Waves could move along the cone from the coil to the roll surround, to be absorbed, (bendingwaves,) not across the whole cone surface.
I pertained with the idea that the cone surface is DM surface (I got a lot of resistance to that idea). Whether the pistonic motion makes physical waves on the cone surface, or whether the vibrations are transferred from the bobbin surface through the bobbin top to the bottom of the cone surface has to be determined first.

If it is just pistonic motion, the slit pieces would flap, and the vibrations coming from the voice coil trough the bobbin would just give distorted sounds.
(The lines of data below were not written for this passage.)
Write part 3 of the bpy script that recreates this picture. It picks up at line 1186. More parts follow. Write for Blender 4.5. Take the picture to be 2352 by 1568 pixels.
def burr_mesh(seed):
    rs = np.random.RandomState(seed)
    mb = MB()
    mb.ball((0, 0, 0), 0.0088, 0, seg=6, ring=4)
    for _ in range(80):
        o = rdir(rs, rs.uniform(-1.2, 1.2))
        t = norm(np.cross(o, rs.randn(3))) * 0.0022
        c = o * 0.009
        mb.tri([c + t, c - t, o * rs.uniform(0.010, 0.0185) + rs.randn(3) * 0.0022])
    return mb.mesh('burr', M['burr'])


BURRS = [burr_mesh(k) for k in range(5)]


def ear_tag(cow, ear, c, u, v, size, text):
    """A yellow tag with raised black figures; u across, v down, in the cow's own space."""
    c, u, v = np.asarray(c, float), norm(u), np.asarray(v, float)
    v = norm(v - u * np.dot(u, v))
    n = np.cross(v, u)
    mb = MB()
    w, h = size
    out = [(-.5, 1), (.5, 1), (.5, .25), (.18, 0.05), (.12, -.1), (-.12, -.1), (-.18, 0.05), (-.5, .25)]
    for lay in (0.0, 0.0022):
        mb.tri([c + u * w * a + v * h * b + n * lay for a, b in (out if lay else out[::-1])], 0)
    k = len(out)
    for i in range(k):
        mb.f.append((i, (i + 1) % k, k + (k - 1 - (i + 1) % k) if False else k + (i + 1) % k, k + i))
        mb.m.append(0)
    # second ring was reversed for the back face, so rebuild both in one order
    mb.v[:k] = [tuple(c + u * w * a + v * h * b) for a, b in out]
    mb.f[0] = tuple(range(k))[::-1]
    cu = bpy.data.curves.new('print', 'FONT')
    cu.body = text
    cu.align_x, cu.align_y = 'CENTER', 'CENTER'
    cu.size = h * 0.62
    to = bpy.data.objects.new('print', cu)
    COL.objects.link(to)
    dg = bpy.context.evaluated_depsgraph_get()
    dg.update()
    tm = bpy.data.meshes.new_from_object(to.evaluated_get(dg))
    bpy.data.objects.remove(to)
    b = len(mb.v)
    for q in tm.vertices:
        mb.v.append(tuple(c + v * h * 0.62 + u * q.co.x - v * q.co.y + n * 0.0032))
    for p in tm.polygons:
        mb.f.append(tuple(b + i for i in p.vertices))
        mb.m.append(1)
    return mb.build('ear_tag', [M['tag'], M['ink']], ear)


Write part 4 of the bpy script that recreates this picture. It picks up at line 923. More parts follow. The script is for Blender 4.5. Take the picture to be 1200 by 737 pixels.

In a given second (or millisecond) how many sounds you hear listening to music coming from a speaker? 10s, 100s or 1000s? When a piston moves, there's only one motion at a given time in one direction. There won't be 10, 20 different movements in the same direction.

Voice coil is the speaker, not the bobbin, not the cone that's connected to it. Sound travels many times faster in solid material than in air. The 'pistonic motion' we see is very much slower than the sound that had travelled through the bobbin surface and through the paper. Speed of sound in plastic is ~1070m/s, and in paper ~3000m/s. Our eyes cannot register that speed at close quarters.

Look at the exciters we have. The voice coil is restricted of any motion. Paste the exciter to a table and you have music.